I can't believe I'm not more tired today, after 11 seven year olds at Ginger Snap's birthday party. I only took 370 pictures, so I must not have had much fun. LOL If you know me in real life I suggest you get over to my Facebook and check out his birthday pictures. It will show you all the fun, games and of course cake and presents. Boy did this kid get a ton of presents from his friends. His Father made it from Iowa and brought presents from that side of the family too, and some of his relatives showed up. The adults and parents put our total up to 24 but it seemed like we were greatly out numbered by kids, even though we weren't. Funny how running and screaming and playing children can seem like a swarm, when there really weren't that many. It gave me a new understanding of what his teacher must go through, she has 30 in her class. wow.
Ginger Snap stayed at the hotel with his Father last night but they will be here soon for our presents, since today is the actual birthday. I can hardly believe he was born seven years ago. It seems like Second Daughter left for New York just two years ago, and that was five. Can time really have flown by me so quickly?
Being here makes me realize just how much of my life I have left slide by in doing jobs I hated and being so tired and depressed from disappointment upon disappointment. For the first time since my kids were both home, my mom was still alive, and I was dating this nice guy, I feel happy. Really happy and needed in my life and satisfied with where I am and who I'm becoming. I feel very much like I did four years ago when Mr. Practical woke up my desires to be loved again, after so many years of being single. But much more content because this change is all internal. I have come here by a very rocky road, and made some very bad decisions along the way. However, I regret none of them because they all made me smile, and you should never regret a decision that brought you happiness. Even if it didn't last, because the secret to life is that happiness doesn't last. The good news is that neither does sadness or depression. You can help yourself out of it. Sometimes pills help, my meds are doing a good job and I must confess I'm down to only one prescription now, I keep the other handy for a panic attack or 11 seven year olds. LOL but for the most part I'm down to just the prozac for the depression. I will slowly start to wean myself off it once I'm on my last prescription, IF I, and my family, feel that my changes are for the better.

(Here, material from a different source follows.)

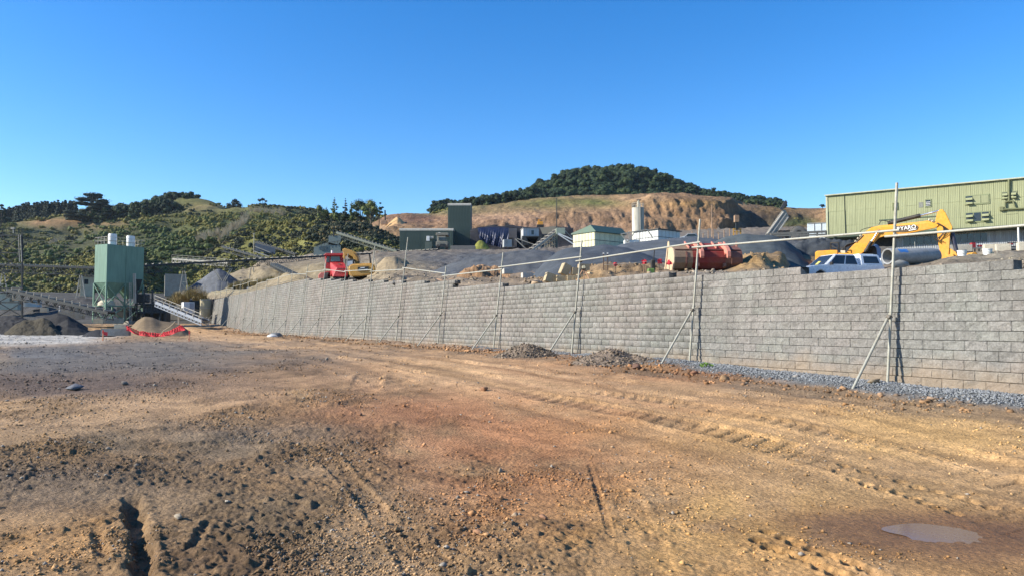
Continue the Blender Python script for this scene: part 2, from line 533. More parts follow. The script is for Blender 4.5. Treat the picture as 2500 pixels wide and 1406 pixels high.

Communication is the hardest thing when you are depressed, and it's the thing you need the most. Crazy but it's true. And the family members that watch you spiral downward into your head...being too much inside your own head and not a part of the world anymore, are helpless to communicate with you. It's not because they don't see or don't understand or don't care what is happening, its just that they may have never 'been there' and don't have any experience for what you are actually feeling. The negative self talk that keeps you up at night, the low self esteem that keeps you down when you are awake, and the real belief that you will never be happy again, is so isolating. You can be surrounded by people you love, as I was and am, and still feel lonely and alone.
If you feel like this now, and were like me in December, feeling close to checking out, DON'T DO IT! (my old trivia team will appreciate this reference) If you feel alone, stop, breathe, and really look around you and understand that you are not alone. You have never been all alone, and never will be, because you always have YOU. And part of depression is not liking yourself, not wanting to be with you. But you see you can't run from that. You can't numb that with drugs. You can't push that away like a bad relationship. If you can't enjoy your own company you can never find any happiness with others. Remember at one time in your life, maybe when you were seven, like Ginger Snap, you were happy, bouncing, full of joy and love for everyone in the world because no one had really hurt you yet. No one had really let you down.....let me rephrase that....you hadn't made the choice to let anyone hurt you or let you down. You were still letting your parents make those choices for you. Remember how carefree you were as a child? Remember how loving? How trusting? Be that again! See the world as a child sees the world, with all the magic in tact. Don't grow up too much, and you will find your happy again.